I want to archieve two things:
Measure activity on the speaker of the bell, so I can detect when somebody is ringing
Turn the speaker of when I want to
I'am doing the aforementioned with a Pro Micro and a N-channel MOSFET, details see the attached schematic. So if I connect my ADC Pin before the FET I still get a very quiet ring and quite high voltages (I guess the electricity is flowing back to my Arduino, and across the ADC Pin?), but if I connect it after the Fet, I can't detect a ring when the bell is switched off (which is quite crucial, when you want to use for example visual notifications).
Would be glad for any help or tips I'am stuck for now..
I don't really understand what you mean by your description of where you connect A2 on the Leonardo, no matter...
Connect GPIO16 on the door bell via R2 to A2 on the Leonardo. That should work. Make sure all the grounds are connected together.
Be aware that the voltage on A2 will probably be different depending on whether Q1 is on or off. As you control Q1 you can take care of this in your code.
Thank you very much for the tip, I can't unsee it now... sometimes it's strange how the brain is trapped in a tunnel... Works like charm
So I measured the voltage with a multimeter and the Mega88 is inducing 5.45 Volts, and the datasheet says the 32U4 is capable of withstanding 5.5 V, so it would be VERY close to the max. I have also a 3.3 V Relais connected to a digital Pin of the Leonardo (Pro Micro), could it get hurt when I induce 5.45 V to the analog Pin?

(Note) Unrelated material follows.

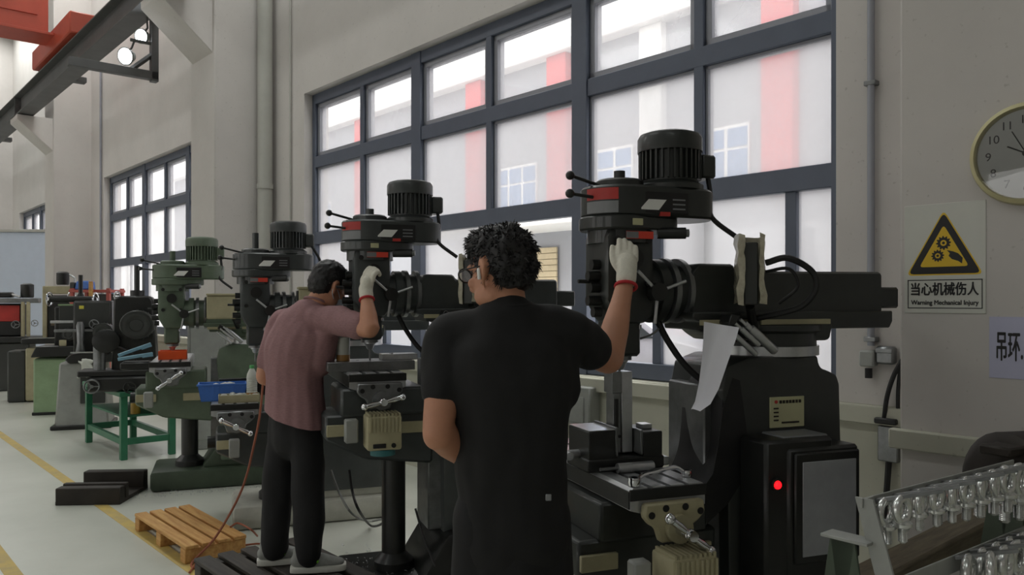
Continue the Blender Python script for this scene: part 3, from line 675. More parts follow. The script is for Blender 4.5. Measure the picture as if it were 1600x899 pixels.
        d0 = thing_part('readout_display', r, (.33, -.27, 1.58 + dz))
        MB().box((-.09, -.05, -.085), (.12, .05, .085), .01).build('casing', mCREAM, d0); MB().box((-.096, -.045, -.075), (-.088, .045, .075)).build('screen', mSCREEN, d0)
        MB().box((-.09, -.055, .085), (.14, .055, .1), .003).build('cover', mCREAM, d0); MB().tube([(.1, 0, -.08), (.13, .08, -.15), (.12, .2, -.15)], .016).build('arm', mBLACK, d0)
    # lamp bundle of tool shanks on the ram side
    if rods:
        t = thing_part('tool_holder', r, (.375 if i == 0 else .38, -.20, 1.415 + dz))
        MB().box((-.06, -.01, -.025), (.06, .06, .012), .004, Matrix.Rotation(.5, 4, 'Y')).build('holder_block', mBLACK, t)
        dd = Vector((.72, -.1, -.62)).normalized()
        for j, (ox, oz, l, rr) in enumerate(((-.045, -.035, .10, .010), (-.022, -.012, .085, .010), (.0, .0, .07, .010), (.018, -.012, .12, .016))):
            c = Vector((ox, -.02, oz)); MB().lathe([(rr * .6, -.03), (rr * .6, 0), (rr, .0), (rr, l), (rr * .7, l + .006)], c, dd, 14).build('tool_shank', mSTEEL, t)
    return r
def thing_part(nm, r, loc):
    o = bpy.data.objects.new(nm, None); COL.objects.link(o); o.parent = r; o.location = loc; o.empty_display_size = .05; return o
m1 = mill(0, 'nearest black turret milling machine, at the right with red pilot light on its column', .915, mDARK, mDARK, crank=-38)
m2 = mill(1, 'dark turret milling machine that the man in the pink shirt works at', 1.155, mDARK2, mDARK2, re=1.10, crank=12, near=-.22, work=1.2)  # same paint as the nearest mill, haze put into its colour
m3 = mill(2, 'grey-green turret milling machine with cream readout box, left of the man in pink', .81, mDARK2, mDARK2, dz=-.165, crank=-28, basem=mCAST, tall=.1, dro='cream', rods=False, tx=-.13, feed=False, by=(-.2, .33))
m4 = mill(3, 'light green turret milling machine, farthest of the four', .955, mGREEN, mGREEN, dz=-.24, crank=35, basem=mGREEND, tall=.07, dro='cream', feed=False, by=(-.2, .33))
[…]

So I measured the voltage with a multimeter and the Mega88 is inducing 5.45 Volts, and the datasheet says the 32U4 is capable of withstanding 5.5 V, so it would be VERY close to the max.
It'll be fine.
The whole thing is connected to a 24V bus-system
I ignored this when I first answered as it didn't seem relevant, I am however curious about this 24V bus system; what is is? What has it to do with a door bell? In my experience door bells run of a 1V5 or 3V battery system, not a 24V bus system!
PerryBebbington:
I ignored this when I first answered as it didn't seem relevant, I am however curious about this 24V bus system; what is is? What has it to do with a door bell? In my experience door bells run of a 1V5 or 3V battery system, not a 24V bus system!

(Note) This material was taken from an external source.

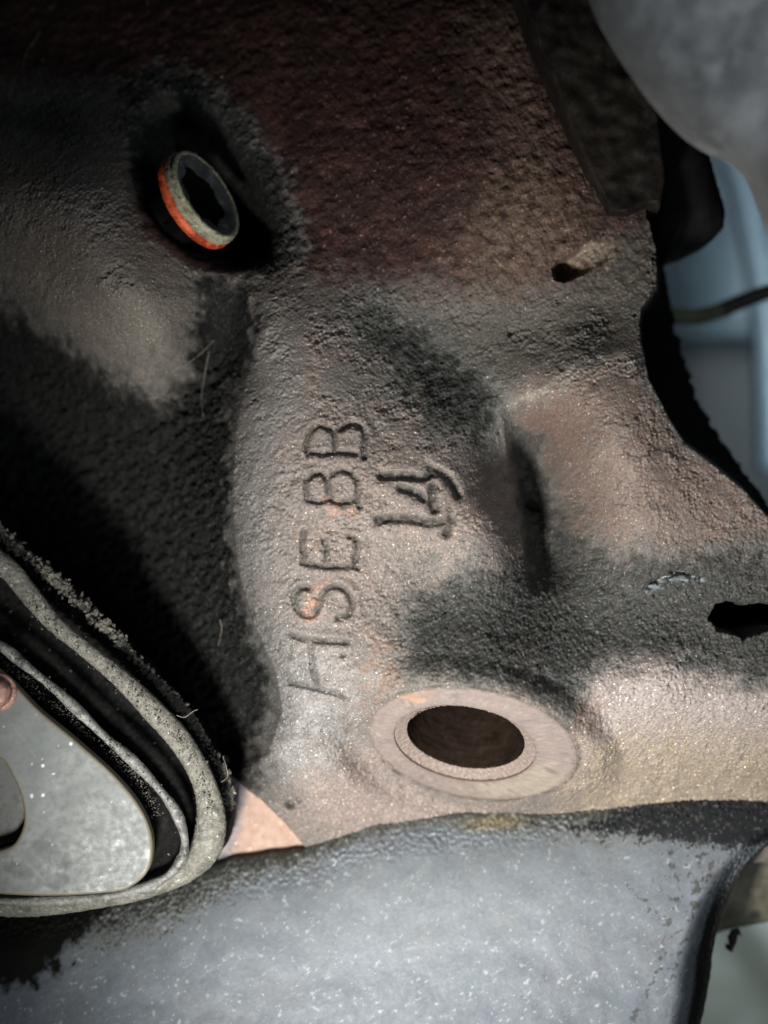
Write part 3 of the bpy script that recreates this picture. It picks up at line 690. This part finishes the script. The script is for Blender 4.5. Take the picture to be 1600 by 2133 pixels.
# crumbs of dirt along the rims
ico_v = []; ph = (1 + 5 ** .5) / 2
for a in (-1, 1):
    for b in (-ph, ph): ico_v += [(0, a, b), (a, b, 0), (b, 0, a)]
ico_v = np.array(ico_v) / 1.9
from itertools import combinations
ico_f = []
for t in combinations(range(12), 3):
    dd_ = [np.linalg.norm(ico_v[a] - ico_v[b]) for a, b in combinations(t, 2)]
    if max(dd_) < 1.1:
        nrm = np.cross(ico_v[t[1]] - ico_v[t[0]], ico_v[t[2]] - ico_v[t[0]])
        ico_f.append(t if nrm @ ico_v[t[0]] > 0 else (t[0], t[2], t[1]))
ico_f = np.array(ico_f)
def crumbs(name, centres, sizes, material, seed=0):
    r = np.random.default_rng(seed); n = len(centres)
    vv = ico_v[None] * (1 + 0.35 * r.standard_normal((n, 12, 1))) * sizes[:, None, None] * (0.6 + 0.8 * r.random((n, 1, 3))) + centres[:, None]
    ff = ico_f[None] + (np.arange(n) * 12)[:, None, None]
    return mesh_obj(name, vv.reshape(-1, 3), ff.reshape(-1, 3), material, None, smooth_shade=False)
cs_, ss_ = [], []
def along_curve(cv, n, spread, zoff, smin, smax, sel=None, clump=None):
    m = len(cv); k = 0; tries = 0
    while k < n and tries < n * 30:
        tries += 1
        i = random.randrange(m); v = cv[i].lerp(cv[(i + 1) % m], random.random())
        if sel and not sel(v): continue
        if clump and (0.5 + 0.5 * math.sin(v.x * 4.1 + 1) * math.sin(v.x * 1.7 + v.y)) < random.random() * clump: continue
        cs_.append((v.x + random.gauss(0, spread), v.y + random.gauss(0, spread), v.z + zoff + random.gauss(0, spread * .6)))
        ss_.append(smin + (smax - smin) * random.random() ** 3); k += 1
vis = lambda v: v.x > -8.6 and v.y > -8
upper = lambda v: v.x > -8.6 and v.y > -6.3 and (v.x + v.y * 0.0) < -3.2
along_curve(curve_px(flange, -1.1, 10), 4200, 0.045, 0.08, 0.012, 0.045, upper, 0.8)
along_curve(curve_px(flange[:4], -0.95, 10)[:30], 500, 0.07, 0.08, 0.03, 0.075, upper, 0.5)
along_curve(curve_px(rim_o, -0.02, 10), 600, 0.09, 0.14, 0.008, 0.024, upper, 0.6)
along_curve(curve_px(rim_i, 0.5, 10), 500, 0.05, 0.08, 0.008, 0.022, upper, 0.6)
along_curve(curve_px([(a + (18 if a > 0 else 0), b - 22) for a, b in plate_o], 0.3, 10), 500, 0.06, 0.0, 0.008, 0.022, upper, 0.6)
o = crumbs('dirt_crumbs', np.array(cs_), np.array(ss_), M['crumb'], 5)
o['kind'] = 'stuff'; o['label'] = 'grey dirt crumbs caked along the rims of the wheel'

# ------------------------------------------------------------------ copper shim
def shim_col(x, y, d, sh):
    c = np.zeros(x.shape + (3,)) + np.array((0.30, 0.185, 0.13)); b = field(sh, 14, seed=81)
    m1 = np.clip(smooth(-(x - W(512, 0, -2.9)[0]) + 0.25 * (y - W(0, 1700, -2.9)[1]) + b * .07, -0.12, 0.28), 0, 1)[..., None]
    c = c * (1 - m1) + np.array((0.10, 0.095, 0.12)) * m1  # oil stain and shadow beside the wheel, painted as one bluish gradient
    m2 = (smooth(b, .3, 2) * .4)[..., None]; c = c * (1 - m2) + np.array((0.35, 0.23, 0.15)) * m2
    # faint stamped print, too worn to read
    for k, (a, w_) in enumerate(((521, 3), (527, 2), (533, 3), (540, 3), (548, 3))):
        qx, qy = W(a, 1711, -2.9)
        mm = (np.exp(-(((x - qx) / (0.022)) ** 2 + ((y - qy) / 0.05) ** 2)) * .8)[..., None] * (0.6 + 0.4 * (np.sin(y * 90 + k * 2) > 0))[..., None]
        c = c * (1 - mm) + np.array((0.10, 0.075, 0.03)) * mm
    return np.clip(c, 0, 1)
o = relief('copper_shim', [(430, 1560), (500, 1590), (570, 1640), (660, 1750), (690, 1820), (560, 1840), (400, 1860), (380, 1700)], -2.9, 0.05, 0.06, 0.025, M['copper'],
           depth=0.2, tilt=(0.05, -0.1), tint=shim_col)
tag(o, 'small copper coloured triangular plate with worn print between wheel and casting', 'shim')

# ------------------------------------------------------------------ grey cover along the bottom
top_edge = [(-120, 1886), (0, 1880), (120, 1872), (240, 1866), (350, 1838), (470, 1793), (560, 1778), (632, 1768), (690, 1740), (780, 1708), (900, 1696), (1010, 1688), (1140, 1676), (1250, 1666), (1350, 1648), (1450, 1632), (1540, 1628), (1620, 1630), (1740, 1640)]
right_edge = [(1690, 1690), (1600, 1754), (1560, 1790), (1525, 1840), (1500, 1900), (1482, 1970), (1476, 2030), (1462, 2100), (1440, 2200), (1420, 2400)]
cover_o = top_edge + right_edge + [(-120, 2400)]
zc = -2.5
te = poly(top_edge, zc); re_ = poly([(1740, 1640)] + right_edge, zc)
def cover_bulge(x, y, d):
    yt = np.interp(x, te[:, 0], te[:, 1]); dt = np.clip(yt - y, 0, 9)
    dr = np.clip(np.interp(y, re_[::-1, 1], re_[::-1, 0]) - x, 0, 20)
    rise = 2.2 * (1 - np.exp(-dt / 1.4)) + 0.02 * dt
    roll = smooth(dr, 0.0, 1.15)
    return rise * (0.12 + 0.88 * roll)
def cover_noise(s, d):
    return field(s, 60, seed=91) * 0.012 + field(s, 9, seed=92) * 0.0012 + field(s, 3.5, seed=93) * 0.0010 + np.where(d < 0.9, field(s, 7, seed=94) * 0.02 + field(s, 3.5, seed=95) * 0.010, 0) * (1 - smooth(d, .3, .9))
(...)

It's called "TCS-Bus" and it's something like KNX. There is a central power supply for the bus and all clients are connected via transciever chips which transform the 24 to 5/3 V and a microcontroller which talks to the transciever chip. My initial plan was to power an ESP via the bus power, but the ESP drew to much juice, it worked for a few seconds, until the caps of the bus-supply were emptied.